• **WHAT IS REQUIRED**
Set down the material exactly as given, please, from its first line through the line that includes "COL = S.collection".
[START GIVEN DATA]
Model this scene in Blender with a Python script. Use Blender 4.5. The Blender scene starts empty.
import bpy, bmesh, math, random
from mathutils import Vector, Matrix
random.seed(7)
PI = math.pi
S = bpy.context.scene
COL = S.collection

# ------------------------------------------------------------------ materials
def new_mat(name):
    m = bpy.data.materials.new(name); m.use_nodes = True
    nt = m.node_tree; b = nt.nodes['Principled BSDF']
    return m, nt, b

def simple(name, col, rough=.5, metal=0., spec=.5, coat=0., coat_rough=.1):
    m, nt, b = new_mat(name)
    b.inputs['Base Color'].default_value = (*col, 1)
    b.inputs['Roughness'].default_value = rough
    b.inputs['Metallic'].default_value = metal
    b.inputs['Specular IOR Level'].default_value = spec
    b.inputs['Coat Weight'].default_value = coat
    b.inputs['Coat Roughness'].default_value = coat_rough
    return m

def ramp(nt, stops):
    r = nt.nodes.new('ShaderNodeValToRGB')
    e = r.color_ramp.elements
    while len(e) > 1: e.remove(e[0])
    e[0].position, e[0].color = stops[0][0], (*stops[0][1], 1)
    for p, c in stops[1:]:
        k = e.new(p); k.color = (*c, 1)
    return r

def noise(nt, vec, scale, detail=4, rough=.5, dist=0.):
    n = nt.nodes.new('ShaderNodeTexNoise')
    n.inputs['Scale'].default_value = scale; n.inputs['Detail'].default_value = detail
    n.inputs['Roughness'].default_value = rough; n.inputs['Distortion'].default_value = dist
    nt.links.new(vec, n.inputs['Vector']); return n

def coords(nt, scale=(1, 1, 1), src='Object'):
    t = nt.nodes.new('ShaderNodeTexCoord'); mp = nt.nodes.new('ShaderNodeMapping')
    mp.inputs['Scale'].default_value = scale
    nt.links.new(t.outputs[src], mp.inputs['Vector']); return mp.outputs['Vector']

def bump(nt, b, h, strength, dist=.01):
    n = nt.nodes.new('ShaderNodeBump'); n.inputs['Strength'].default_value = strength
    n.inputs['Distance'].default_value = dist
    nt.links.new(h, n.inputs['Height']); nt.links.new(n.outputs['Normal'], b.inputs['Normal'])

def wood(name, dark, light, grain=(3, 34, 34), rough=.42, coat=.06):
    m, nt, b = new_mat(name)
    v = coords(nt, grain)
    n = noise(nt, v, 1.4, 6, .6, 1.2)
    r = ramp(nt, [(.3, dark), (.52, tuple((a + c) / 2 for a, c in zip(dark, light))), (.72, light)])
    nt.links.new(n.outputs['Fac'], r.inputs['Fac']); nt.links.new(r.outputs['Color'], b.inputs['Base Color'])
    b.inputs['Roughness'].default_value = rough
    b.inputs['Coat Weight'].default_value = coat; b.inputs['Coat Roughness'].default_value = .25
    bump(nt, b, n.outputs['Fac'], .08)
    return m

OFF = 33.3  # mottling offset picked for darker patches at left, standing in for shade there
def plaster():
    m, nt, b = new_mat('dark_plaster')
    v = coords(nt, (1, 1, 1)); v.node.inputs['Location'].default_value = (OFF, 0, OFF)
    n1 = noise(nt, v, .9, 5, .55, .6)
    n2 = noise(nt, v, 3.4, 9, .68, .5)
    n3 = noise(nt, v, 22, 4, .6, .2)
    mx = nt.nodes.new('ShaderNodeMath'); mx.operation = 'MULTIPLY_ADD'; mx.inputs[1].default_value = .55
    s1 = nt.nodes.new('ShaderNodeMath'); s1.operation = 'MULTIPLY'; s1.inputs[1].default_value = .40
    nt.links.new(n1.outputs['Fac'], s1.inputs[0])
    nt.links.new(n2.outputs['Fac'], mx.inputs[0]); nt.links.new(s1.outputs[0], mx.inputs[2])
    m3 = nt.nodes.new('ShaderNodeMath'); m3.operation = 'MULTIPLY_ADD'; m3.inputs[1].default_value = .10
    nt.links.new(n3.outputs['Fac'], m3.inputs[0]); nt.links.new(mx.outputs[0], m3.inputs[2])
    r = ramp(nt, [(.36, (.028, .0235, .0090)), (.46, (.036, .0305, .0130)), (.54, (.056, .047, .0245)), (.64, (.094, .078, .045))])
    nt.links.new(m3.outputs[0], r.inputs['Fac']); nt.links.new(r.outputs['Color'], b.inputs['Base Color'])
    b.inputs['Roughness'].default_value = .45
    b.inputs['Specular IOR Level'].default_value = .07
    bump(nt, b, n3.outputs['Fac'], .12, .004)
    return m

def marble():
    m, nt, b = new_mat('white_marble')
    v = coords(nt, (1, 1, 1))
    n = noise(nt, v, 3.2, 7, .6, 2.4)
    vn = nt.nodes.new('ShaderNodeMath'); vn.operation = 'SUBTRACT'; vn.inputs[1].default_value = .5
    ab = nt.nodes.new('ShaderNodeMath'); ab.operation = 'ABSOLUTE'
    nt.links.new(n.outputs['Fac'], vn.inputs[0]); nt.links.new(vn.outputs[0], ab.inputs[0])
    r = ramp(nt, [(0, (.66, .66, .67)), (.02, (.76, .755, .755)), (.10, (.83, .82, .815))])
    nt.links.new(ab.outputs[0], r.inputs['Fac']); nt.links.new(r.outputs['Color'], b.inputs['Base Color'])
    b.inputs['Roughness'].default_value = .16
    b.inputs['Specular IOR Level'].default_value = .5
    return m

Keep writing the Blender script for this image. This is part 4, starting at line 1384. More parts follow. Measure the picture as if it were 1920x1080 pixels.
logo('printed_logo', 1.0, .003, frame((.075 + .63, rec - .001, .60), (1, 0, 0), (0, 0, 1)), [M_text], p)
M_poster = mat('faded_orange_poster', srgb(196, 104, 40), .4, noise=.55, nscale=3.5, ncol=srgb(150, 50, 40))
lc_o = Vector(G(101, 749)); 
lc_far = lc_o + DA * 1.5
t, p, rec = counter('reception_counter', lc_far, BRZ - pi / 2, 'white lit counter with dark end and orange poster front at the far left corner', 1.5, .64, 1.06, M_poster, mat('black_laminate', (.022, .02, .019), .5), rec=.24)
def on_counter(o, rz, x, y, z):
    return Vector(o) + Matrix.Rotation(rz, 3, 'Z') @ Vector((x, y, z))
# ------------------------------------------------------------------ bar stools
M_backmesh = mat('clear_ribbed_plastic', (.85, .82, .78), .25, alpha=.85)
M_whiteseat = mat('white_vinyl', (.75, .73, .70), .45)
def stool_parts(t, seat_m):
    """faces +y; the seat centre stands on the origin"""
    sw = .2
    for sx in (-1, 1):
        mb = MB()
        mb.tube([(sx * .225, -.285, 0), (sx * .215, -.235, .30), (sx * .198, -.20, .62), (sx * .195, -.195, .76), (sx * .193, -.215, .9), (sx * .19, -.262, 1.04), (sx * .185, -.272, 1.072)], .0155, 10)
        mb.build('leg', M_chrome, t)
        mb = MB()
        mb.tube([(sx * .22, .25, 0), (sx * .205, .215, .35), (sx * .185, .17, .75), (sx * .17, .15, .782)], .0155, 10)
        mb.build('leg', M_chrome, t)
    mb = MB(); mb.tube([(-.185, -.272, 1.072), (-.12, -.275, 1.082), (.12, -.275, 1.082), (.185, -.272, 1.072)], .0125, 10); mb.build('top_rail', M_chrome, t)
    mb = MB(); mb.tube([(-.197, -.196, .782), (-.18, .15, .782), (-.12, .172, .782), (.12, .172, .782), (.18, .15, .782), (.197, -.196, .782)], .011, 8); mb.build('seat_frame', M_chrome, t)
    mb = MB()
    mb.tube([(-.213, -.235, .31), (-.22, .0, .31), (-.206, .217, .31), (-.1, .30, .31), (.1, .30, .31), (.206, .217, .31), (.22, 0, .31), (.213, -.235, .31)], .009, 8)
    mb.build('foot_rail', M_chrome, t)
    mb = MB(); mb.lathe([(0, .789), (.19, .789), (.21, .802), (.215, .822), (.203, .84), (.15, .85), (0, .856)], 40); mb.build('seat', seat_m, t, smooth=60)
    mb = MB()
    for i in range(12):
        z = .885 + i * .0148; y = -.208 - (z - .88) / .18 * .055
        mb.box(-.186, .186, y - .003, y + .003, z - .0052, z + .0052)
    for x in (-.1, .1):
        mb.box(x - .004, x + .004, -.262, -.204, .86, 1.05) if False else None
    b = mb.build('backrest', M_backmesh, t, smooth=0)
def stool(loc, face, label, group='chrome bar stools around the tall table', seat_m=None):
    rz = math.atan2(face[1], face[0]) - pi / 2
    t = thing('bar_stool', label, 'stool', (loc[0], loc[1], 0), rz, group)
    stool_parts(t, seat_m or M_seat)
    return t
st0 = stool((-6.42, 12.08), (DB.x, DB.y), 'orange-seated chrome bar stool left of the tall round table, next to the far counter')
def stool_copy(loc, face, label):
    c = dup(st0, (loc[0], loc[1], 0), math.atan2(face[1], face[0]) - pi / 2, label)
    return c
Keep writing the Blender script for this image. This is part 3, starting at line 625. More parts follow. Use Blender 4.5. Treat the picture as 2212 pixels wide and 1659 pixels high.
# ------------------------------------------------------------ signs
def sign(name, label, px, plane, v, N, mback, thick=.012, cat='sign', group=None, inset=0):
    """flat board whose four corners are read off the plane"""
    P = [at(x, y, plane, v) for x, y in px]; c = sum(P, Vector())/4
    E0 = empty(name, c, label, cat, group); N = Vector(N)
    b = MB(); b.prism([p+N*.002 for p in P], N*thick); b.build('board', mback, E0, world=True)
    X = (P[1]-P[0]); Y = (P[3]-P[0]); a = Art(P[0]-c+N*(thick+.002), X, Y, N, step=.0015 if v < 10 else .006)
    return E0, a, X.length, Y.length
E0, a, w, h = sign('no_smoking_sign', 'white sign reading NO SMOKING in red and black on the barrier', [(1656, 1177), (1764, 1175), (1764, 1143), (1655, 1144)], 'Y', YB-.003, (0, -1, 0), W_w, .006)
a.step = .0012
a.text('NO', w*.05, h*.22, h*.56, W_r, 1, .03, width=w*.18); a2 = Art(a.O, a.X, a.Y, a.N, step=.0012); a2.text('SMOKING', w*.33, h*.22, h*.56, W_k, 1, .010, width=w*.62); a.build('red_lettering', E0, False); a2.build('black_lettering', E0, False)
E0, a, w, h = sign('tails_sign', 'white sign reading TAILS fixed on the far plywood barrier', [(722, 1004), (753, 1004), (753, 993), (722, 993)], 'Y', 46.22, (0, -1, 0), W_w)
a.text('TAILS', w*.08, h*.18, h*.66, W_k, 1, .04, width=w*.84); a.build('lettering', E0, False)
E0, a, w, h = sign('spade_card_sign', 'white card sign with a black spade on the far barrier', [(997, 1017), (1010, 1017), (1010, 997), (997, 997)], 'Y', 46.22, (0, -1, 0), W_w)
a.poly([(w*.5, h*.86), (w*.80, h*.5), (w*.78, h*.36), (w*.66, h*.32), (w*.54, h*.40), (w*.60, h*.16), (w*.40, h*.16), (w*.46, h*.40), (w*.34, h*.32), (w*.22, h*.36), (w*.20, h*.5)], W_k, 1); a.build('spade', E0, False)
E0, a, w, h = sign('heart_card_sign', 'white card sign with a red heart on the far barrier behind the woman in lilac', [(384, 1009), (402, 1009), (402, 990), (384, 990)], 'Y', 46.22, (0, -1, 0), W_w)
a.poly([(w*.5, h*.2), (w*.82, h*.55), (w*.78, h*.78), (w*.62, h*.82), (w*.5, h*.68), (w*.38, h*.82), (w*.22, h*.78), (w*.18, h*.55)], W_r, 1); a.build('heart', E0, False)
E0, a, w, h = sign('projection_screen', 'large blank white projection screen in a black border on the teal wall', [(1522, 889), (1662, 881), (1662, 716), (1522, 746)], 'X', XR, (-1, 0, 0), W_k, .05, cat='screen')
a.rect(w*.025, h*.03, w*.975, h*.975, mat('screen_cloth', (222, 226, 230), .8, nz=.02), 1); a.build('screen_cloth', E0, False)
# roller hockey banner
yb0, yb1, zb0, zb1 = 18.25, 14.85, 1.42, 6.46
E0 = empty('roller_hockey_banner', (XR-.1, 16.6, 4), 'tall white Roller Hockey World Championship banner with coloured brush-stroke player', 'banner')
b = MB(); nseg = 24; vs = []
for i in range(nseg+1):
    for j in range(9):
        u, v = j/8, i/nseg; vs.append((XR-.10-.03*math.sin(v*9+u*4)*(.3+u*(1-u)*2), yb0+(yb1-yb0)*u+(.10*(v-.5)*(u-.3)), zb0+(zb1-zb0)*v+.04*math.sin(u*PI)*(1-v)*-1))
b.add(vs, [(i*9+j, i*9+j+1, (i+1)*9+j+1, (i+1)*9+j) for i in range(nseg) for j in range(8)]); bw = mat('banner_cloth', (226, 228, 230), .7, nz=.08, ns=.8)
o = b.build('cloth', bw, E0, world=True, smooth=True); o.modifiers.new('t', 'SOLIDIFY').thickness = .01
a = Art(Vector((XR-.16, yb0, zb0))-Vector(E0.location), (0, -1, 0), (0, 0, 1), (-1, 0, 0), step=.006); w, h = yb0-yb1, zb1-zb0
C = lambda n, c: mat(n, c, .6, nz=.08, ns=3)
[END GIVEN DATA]
• **RESULT OF THIS TASK**
Model this scene in Blender with a Python script. Use Blender 4.5. The Blender scene starts empty.
import bpy, bmesh, math, random
from mathutils import Vector, Matrix
random.seed(7)
PI = math.pi
S = bpy.context.scene
COL = S.collection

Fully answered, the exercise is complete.